Allah Subhanahu Wa Ta'ala berfirman:
اَلَّذِيْنَ اٰمَنُوْا وَ هَا جَرُوْا وَجَاهَدُوْا فِيْ سَبِيْلِ اللّٰهِ بِاَ مْوَا لِهِمْ وَاَ نْفُسِهِمْ ۙ اَعْظَمُ دَرَجَةً عِنْدَ اللّٰهِ ۗ وَاُ ولٰٓئِكَ هُمُ الْفَآئِزُوْنَ
"Orang-orang yang beriman dan berhijrah serta berjihad di jalan Allah, dengan harta dan jiwa mereka, adalah lebih tinggi derajatnya di sisi Allah. Mereka itulah orang-orang yang memperoleh kemenangan."
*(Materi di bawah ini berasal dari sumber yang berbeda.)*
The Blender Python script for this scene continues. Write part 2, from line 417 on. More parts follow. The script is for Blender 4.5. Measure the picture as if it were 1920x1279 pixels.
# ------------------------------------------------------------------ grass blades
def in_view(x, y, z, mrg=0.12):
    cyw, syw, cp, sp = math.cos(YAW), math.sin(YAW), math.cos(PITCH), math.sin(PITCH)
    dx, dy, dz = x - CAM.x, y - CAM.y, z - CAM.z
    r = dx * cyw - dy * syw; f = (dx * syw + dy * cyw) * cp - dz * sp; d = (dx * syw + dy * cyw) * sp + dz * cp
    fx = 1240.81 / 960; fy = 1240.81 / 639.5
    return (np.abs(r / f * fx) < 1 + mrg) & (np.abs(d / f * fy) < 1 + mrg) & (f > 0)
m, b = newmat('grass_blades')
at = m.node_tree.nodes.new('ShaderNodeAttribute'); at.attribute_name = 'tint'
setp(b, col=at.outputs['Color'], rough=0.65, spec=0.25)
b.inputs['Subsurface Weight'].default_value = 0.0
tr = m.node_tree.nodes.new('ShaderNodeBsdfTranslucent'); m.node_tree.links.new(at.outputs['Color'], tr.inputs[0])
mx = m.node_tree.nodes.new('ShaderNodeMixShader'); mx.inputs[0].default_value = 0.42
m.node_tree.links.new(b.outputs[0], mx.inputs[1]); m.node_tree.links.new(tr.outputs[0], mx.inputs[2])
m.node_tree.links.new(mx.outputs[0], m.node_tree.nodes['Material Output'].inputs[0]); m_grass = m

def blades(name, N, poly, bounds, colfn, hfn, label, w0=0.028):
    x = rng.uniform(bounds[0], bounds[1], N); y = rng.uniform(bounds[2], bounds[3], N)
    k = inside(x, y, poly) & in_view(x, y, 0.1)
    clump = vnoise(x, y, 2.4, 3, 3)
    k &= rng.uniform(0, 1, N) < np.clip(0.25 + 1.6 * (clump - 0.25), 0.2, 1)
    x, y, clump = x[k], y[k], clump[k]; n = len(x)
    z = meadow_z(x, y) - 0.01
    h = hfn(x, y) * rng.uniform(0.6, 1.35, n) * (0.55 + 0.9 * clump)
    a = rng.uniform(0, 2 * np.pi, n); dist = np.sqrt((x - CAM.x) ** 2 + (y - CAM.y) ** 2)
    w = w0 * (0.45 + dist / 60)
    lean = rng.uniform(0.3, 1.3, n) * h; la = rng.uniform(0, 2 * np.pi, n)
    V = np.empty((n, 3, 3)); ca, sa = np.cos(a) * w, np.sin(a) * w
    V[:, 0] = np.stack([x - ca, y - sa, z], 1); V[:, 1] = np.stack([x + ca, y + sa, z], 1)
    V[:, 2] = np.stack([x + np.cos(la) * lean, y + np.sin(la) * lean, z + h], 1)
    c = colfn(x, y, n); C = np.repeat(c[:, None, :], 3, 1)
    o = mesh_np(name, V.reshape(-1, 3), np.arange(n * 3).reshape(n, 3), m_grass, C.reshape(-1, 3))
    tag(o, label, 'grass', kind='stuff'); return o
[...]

(QS. At-Taubah 9: Ayat 20)
Bagaimana bisa seseorang dapat berterima dakwahnya bila para pendengarnya sedang dalam masalah ekonomi. Ranah dakwah ekonomi harus menjadi prioritas para habib. Agar masyarakat terlepas dari jaring laba-laba hutang dan riba. Membentuk lembaga-lembaga keuangan, membangun properti murah dan layak, menguasai pasar dan menciptakan lapangan pekerjaan. Para habib seharusnya Ikut serta dalam pembangunan ekonomi nasional. Terlibat langsung dalam pengambil keputusan pembangunan nasional. Mengawal bangsa ini dari dalam kekuasaan demi menjaga kemaslahatan dan rasa berkeadilan. Karena tidak semua harus pergi berperang. Apalagi ribu-ribut bertengkar dalam pertempuran.
Dakwah harus lebih serius mengarah kepada penguasaan ekonomi. Jauh sebelum kedatangan VOC Belanda, nenek moyang habaib Arab Indonesia sudah menguasai jalur perdagangan di Indonesia. Mereka menguasai dan menjadi syahbandar di pelabuhan-pelabuhan pesisir pantai Indonesia. Eksistensi itu harus tetap dipertahankan agar mampu memberi pengaruh kepada kepentingan sosial dan politik. Sebagai sohibul mal atau konglomerat pada saat itu memudahkan bagi para habaib mempengaruhi masyarakat untuk masuk Islam. Tanpa harus berteriak-teriak menjelaskan Islam dengan lisannya, hanya dengan sikap dan prilaku akhlaqul karimah yang terpuji, telah mampu merubah bumi nusantara menjadi bumi Islami. Kembali menguasai pasar menjadi domain terpenting bagi bangsa Arab sejak dulu, sesuai penjelasan Al-Qurân:
Allah Subhanahu Wa Ta'ala berfirman:
لِاِ يْلٰفِ قُرَيْشٍ
"Karena kebiasaan orang-orang Quraisy,"
اٖلٰفِهِمْ رِحْلَةَ الشِّتَآءِ وَا لصَّيْفِ
"(yaitu) kebiasaan mereka bepergian pada musim dingin dan musim panas."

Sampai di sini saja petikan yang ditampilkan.